What the task requires: Copy exactly the lines of the material below that run from the one containing "Write part 2" through the one containing "return A * r". Copy no other lines.
+++++
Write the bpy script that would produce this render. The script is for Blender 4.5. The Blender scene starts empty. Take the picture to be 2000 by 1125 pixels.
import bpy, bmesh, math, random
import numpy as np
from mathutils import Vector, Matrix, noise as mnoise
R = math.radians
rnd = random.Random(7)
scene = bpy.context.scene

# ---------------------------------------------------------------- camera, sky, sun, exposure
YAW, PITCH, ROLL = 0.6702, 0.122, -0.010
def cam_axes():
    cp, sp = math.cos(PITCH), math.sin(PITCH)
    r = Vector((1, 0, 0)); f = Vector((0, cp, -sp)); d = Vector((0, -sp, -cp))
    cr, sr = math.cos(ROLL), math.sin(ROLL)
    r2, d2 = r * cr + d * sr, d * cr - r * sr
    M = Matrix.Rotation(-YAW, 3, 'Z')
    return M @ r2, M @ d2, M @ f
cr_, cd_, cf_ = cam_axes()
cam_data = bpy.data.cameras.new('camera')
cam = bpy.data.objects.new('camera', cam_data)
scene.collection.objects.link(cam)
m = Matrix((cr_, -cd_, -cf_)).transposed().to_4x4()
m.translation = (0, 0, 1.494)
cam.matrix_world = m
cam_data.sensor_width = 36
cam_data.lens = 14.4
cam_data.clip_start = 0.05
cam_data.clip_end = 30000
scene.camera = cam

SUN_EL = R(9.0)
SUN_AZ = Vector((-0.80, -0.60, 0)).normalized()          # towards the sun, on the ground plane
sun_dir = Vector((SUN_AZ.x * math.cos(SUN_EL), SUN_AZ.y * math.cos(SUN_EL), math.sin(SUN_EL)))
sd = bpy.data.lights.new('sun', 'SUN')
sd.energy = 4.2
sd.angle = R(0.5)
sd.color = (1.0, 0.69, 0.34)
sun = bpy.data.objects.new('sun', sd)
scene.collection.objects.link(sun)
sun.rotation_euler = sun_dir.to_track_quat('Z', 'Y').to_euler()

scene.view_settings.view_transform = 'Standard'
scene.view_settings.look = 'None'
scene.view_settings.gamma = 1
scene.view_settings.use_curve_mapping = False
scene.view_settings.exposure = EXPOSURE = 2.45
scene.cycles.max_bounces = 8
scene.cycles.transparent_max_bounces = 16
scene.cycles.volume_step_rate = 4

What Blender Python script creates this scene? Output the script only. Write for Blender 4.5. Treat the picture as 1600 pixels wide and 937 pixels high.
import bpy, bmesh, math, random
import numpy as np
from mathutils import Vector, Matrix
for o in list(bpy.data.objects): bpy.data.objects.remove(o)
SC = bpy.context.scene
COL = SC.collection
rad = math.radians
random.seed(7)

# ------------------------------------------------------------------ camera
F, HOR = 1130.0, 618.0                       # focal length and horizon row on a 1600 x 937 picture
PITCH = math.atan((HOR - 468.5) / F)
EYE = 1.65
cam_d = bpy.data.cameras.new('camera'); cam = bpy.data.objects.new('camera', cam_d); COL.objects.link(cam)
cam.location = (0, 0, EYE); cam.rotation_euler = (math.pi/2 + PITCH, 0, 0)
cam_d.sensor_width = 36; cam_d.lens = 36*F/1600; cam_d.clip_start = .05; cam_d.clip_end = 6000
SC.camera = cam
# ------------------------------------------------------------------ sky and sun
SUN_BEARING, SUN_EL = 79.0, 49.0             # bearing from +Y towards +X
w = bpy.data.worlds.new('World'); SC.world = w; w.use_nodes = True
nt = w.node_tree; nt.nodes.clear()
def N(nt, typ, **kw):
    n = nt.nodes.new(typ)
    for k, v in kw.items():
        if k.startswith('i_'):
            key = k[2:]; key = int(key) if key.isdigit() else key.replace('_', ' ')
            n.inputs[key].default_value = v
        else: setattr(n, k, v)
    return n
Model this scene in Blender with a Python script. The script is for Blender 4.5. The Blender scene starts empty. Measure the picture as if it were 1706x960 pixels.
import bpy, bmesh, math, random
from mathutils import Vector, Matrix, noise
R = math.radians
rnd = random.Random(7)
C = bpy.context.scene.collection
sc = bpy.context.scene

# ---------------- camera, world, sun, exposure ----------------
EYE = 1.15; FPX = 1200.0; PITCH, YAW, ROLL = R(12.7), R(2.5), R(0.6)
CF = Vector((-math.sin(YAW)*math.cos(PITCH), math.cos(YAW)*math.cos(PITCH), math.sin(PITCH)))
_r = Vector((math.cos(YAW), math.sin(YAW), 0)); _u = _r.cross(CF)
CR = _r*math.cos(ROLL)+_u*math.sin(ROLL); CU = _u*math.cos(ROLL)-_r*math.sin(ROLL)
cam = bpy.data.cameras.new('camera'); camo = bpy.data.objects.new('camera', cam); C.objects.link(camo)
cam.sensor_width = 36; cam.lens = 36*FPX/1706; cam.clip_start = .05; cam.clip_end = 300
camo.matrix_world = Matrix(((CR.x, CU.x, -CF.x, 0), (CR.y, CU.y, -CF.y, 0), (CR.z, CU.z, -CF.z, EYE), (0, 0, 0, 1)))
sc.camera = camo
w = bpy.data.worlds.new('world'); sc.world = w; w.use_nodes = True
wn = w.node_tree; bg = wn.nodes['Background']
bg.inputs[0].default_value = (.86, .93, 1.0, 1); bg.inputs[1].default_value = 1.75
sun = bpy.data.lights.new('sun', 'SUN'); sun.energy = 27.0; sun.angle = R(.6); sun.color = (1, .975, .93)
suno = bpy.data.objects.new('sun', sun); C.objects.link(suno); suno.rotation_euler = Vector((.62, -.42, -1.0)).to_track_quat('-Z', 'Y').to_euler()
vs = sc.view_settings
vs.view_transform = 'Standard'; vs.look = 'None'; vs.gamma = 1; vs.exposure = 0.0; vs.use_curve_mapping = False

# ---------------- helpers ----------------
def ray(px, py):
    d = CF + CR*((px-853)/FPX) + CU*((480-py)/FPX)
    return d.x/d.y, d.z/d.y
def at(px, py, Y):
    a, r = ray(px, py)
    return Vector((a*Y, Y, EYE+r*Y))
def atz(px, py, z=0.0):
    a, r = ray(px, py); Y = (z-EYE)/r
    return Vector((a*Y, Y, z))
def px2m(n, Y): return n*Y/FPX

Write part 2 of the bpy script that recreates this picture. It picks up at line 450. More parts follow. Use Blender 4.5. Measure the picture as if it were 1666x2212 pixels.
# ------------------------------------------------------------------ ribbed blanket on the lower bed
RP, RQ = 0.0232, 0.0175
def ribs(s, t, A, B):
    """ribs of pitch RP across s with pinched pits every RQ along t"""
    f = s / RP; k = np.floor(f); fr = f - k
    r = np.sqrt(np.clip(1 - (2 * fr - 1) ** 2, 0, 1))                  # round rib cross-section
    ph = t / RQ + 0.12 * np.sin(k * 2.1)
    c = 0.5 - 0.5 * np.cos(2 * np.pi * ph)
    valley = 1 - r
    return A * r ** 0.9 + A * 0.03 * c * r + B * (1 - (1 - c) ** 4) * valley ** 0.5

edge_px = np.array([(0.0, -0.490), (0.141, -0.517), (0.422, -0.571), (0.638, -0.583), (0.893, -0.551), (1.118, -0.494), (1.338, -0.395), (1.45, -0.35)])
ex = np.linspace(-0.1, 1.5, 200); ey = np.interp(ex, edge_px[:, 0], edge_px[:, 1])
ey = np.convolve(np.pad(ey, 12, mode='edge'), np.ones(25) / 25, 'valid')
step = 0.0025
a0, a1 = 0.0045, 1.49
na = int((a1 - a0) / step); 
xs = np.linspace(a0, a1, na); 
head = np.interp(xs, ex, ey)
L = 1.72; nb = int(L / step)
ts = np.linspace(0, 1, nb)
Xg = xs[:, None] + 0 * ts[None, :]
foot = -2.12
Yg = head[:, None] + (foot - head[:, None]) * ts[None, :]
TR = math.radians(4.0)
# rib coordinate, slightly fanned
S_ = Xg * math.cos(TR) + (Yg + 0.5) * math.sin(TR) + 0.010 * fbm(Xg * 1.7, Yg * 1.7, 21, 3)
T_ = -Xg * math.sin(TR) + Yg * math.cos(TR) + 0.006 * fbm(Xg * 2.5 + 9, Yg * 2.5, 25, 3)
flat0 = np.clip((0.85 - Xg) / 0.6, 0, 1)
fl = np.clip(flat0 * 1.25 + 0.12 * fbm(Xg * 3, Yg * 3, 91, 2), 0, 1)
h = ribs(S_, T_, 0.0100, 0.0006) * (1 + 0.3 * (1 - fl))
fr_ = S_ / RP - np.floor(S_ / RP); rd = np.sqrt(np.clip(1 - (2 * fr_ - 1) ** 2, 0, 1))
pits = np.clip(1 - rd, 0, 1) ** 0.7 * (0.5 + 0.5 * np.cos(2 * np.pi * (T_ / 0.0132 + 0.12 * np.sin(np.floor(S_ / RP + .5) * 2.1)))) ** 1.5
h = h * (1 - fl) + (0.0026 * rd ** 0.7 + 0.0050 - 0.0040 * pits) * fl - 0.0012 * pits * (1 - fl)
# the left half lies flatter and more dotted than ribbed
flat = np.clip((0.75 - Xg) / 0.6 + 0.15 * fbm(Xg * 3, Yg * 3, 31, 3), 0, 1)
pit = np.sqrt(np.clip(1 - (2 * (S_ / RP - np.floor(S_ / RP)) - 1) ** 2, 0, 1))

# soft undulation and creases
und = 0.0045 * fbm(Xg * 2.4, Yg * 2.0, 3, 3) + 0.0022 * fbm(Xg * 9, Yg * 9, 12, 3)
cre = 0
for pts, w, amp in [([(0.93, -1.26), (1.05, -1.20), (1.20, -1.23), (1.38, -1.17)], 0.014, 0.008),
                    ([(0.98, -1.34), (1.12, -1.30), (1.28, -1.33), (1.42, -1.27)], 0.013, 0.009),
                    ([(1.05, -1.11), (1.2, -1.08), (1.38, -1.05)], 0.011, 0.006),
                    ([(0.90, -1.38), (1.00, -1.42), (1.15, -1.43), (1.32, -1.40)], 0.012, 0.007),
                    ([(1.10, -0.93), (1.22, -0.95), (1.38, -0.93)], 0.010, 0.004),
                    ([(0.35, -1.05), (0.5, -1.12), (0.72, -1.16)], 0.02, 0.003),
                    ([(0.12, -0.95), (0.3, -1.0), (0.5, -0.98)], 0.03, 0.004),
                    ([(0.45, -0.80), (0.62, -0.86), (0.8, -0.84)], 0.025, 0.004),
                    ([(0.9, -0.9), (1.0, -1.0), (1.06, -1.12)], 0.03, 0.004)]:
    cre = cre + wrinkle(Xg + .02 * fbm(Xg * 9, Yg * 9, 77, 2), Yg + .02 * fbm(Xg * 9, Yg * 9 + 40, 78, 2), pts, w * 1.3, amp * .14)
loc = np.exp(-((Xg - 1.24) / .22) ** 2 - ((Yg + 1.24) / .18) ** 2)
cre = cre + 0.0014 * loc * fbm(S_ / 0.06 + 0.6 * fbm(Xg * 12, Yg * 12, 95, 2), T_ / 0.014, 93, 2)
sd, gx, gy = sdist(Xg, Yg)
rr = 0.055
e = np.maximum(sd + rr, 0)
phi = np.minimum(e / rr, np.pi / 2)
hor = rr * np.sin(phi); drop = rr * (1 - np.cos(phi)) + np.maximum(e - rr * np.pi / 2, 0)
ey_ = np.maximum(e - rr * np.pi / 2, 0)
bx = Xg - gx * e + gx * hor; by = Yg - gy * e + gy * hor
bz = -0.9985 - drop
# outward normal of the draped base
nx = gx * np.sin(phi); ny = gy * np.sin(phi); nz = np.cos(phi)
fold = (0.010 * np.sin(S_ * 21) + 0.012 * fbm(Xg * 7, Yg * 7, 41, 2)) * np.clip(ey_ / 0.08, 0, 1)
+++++
Answer for this exercise:
Write part 2 of the bpy script that recreates this picture. It picks up at line 450. More parts follow. Use Blender 4.5. Measure the picture as if it were 1666x2212 pixels.
# ------------------------------------------------------------------ ribbed blanket on the lower bed
RP, RQ = 0.0232, 0.0175
def ribs(s, t, A, B):
    """ribs of pitch RP across s with pinched pits every RQ along t"""
    f = s / RP; k = np.floor(f); fr = f - k
    r = np.sqrt(np.clip(1 - (2 * fr - 1) ** 2, 0, 1))                  # round rib cross-section
    ph = t / RQ + 0.12 * np.sin(k * 2.1)
    c = 0.5 - 0.5 * np.cos(2 * np.pi * ph)
    valley = 1 - r
    return A * r ** 0.9 + A * 0.03 * c * r + B * (1 - (1 - c) ** 4) * valley ** 0.5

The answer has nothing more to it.